My theory for this is that there’s probably some code or something embedded in the model that prevents Suno from using a copyrighted melody from a real song. So while it can come up with a decent chord progression and the instruments and vocals all sound real, the thing is so scared of getting sued that it won’t come up with a melody. Like, can you imagine if you asked Suno for a song and it just gave you Careless Whisper?
What’s Next?
I make a lot of videos, whether that’s for Hoagie’s Youtube , or my Youtube, or my other Youtube for stupid stuff. I genuinely like making videos, so it’s sometimes weird to me that people who are making these AI videos think they will replace everyone who is currently involved in video production. Like I know that “AI replacing everyone” is a trope, but another popular trope is that people are complaining because AI is making art while they do repetitive boring tasks, where it should be the other way around.
There have been a lot of complaints about AI slop too, whether that’s text slop or image slop or video slop. I mentioned before that I’ve seen so many cringey videos that people post thinking that they’ve made something incredible when it’s about the worst thing I’ve ever seen.
I think the problem is that when you make art, it can suck or it can be good, and you eventually get a good understanding of which it is that you made while you are learning to make it. Usually people start off bad at it, and then they get better. Through this process, you develop taste and an understanding of what works and what doesn’t.
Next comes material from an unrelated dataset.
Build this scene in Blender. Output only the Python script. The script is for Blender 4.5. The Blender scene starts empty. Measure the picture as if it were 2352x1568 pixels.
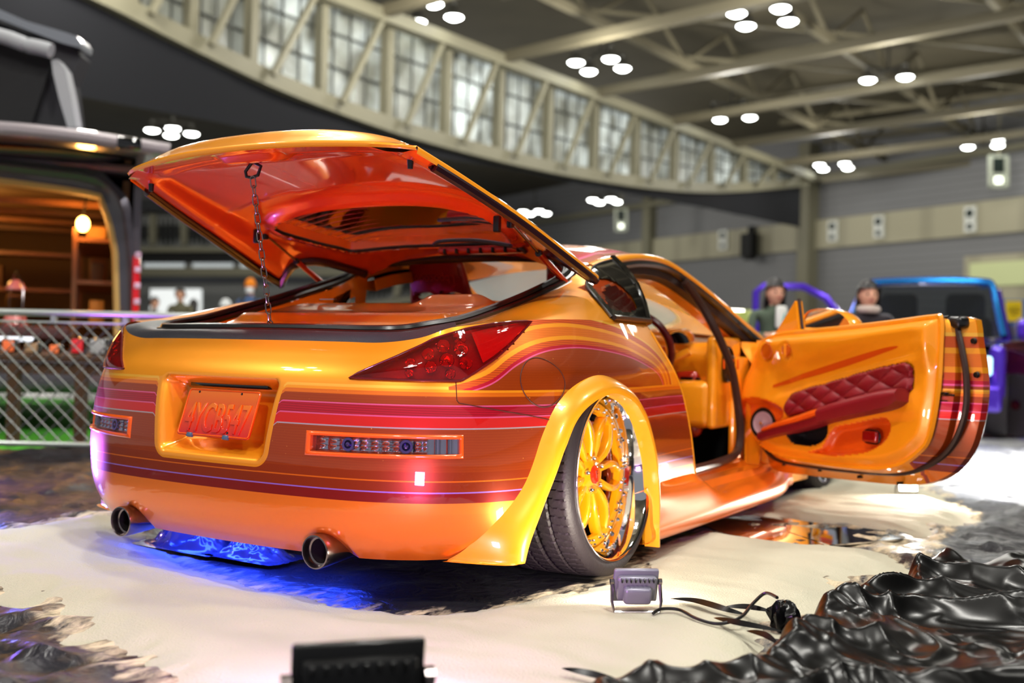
import bpy, bmesh, math, random
from mathutils import Vector, Matrix, noise
PI = math.pi
random.seed(7)
col = bpy.context.scene.collection
scn = bpy.context.scene
# ---------------------------------------------------------------- camera
CAM = Vector((2.394, -3.095, 0.727)); FPX = 2413.0
def cam_axes(yaw, pitch, roll):
    y, p, r = map(math.radians, (yaw, pitch, roll))
    fw = Vector((-math.sin(y)*math.cos(p), math.cos(y)*math.cos(p), math.sin(p)))
    rt = Vector((math.cos(y), math.sin(y), 0)); up = rt.cross(fw)
    return rt*math.cos(r)+up*math.sin(r), up*math.cos(r)-rt*math.sin(r), fw
CR, CU, CF = cam_axes(31.253, .467, 1.315)
cd = bpy.data.cameras.new('camera'); cam = bpy.data.objects.new('camera', cd); col.objects.link(cam)
cd.sensor_width = 36; cd.lens = 36*FPX/2352; cd.clip_end = 400; cd.clip_start = .05
M3 = Matrix((CR, CU, -CF)).transposed(); cam.matrix_world = Matrix.Translation(CAM) @ M3.to_4x4()
cd.dof.use_dof = True; cd.dof.focus_distance = 3.05; cd.dof.aperture_fstop = 1.7; cd.dof.aperture_blades = 0
scn.camera = cam
def P(u, v, X=None, Y=None, Z=None, D=None, pl=None):
    """the place seen at a measured point of the photograph, on a known plane of the hall"""
    d = CF + CR*((u-1176)/FPX) - CU*((v-784)/FPX)
    if X is not None: t = (X-CAM.x)/d.x
    elif Y is not None: t = (Y-CAM.y)/d.y
    elif Z is not None: t = (Z-CAM.z)/d.z
    elif pl is not None: t = (pl[0]-CAM).dot(pl[1])/d.dot(pl[1])
    else: t = D
    return CAM + d*t
# ---------------------------------------------------------------- world, exposure
w = bpy.data.worlds.new('hall_air'); scn.world = w; w.use_nodes = True
w.node_tree.nodes['Background'].inputs[0].default_value = (.80, .82, .85, 1)
w.node_tree.nodes['Background'].inputs[1].default_value = .34
vs = scn.view_settings; vs.view_transform = 'Standard'; vs.look = 'None'; vs.exposure = 0.0; vs.gamma = 1; vs.use_curve_mapping = False
# hall lamps overhead (clusters of four lamps hang above the whole hall)
def lamp(name, kind, loc, energy, color, radius=.3, target=None, spot=None, size=None, blend=.6):
    l = bpy.data.lights.new(name, kind); l.energy = energy; l.color = color
    if kind == 'AREA':
        l.shape = 'RECTANGLE'; l.size, l.size_y = size
    else: l.shadow_soft_size = radius
    if spot: l.spot_size = math.radians(spot); l.spot_blend = blend
    o = bpy.data.objects.new(name, l); o.location = loc; col.objects.link(o)
    if target is not None: o.rotation_euler = (Vector(target)-Vector(loc)).to_track_quat('-Z', 'Y').to_euler()
    return o
HALL_Z = 11.5
NEAR = [(3.5, -1.5), (-4.5, 2.5), (6.5, 5.5), (-1.5, 7.5), (10, -5), (1.5, -8), (-7, -6)]
for x, y in NEAR: lamp('hall_lamp_light', 'POINT', (x, y, 9.3), 1700 if y < 0 and x > 0 else 1150, (1, .97, .90), .32)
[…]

The experience you get from putting time into it will shape your ability to filter and be your harshest critic, which helps you make better art that is worth sharing with people.
When someone prompts an AI to make an image, and the image comes out sufficiently pleasing, they assume that there’s some sort of skill involved at the same level of making that image from scratch. I don’t think that’s the case, and while I’m not even anti-AI, I do think that there’s something to be said about learning a craft that you dont get by asking an AI to do it (obviously).
I’m not saying that I’d never use AI as part of my usual workflow to make videos (in fact, I’ve used AI that cleans up audio for my poor microphone conditions before, and it turned out pretty good). But I think AI is still at the point that CGI in movies was some time in the late 90s. Like people will never stop talking about how bad the CGI was in the Scorpion King! And I’m sure there will be uses of AI that people will talk about in a similar way that haven’t even been used yet! But at some point, maybe it’ll be good enough!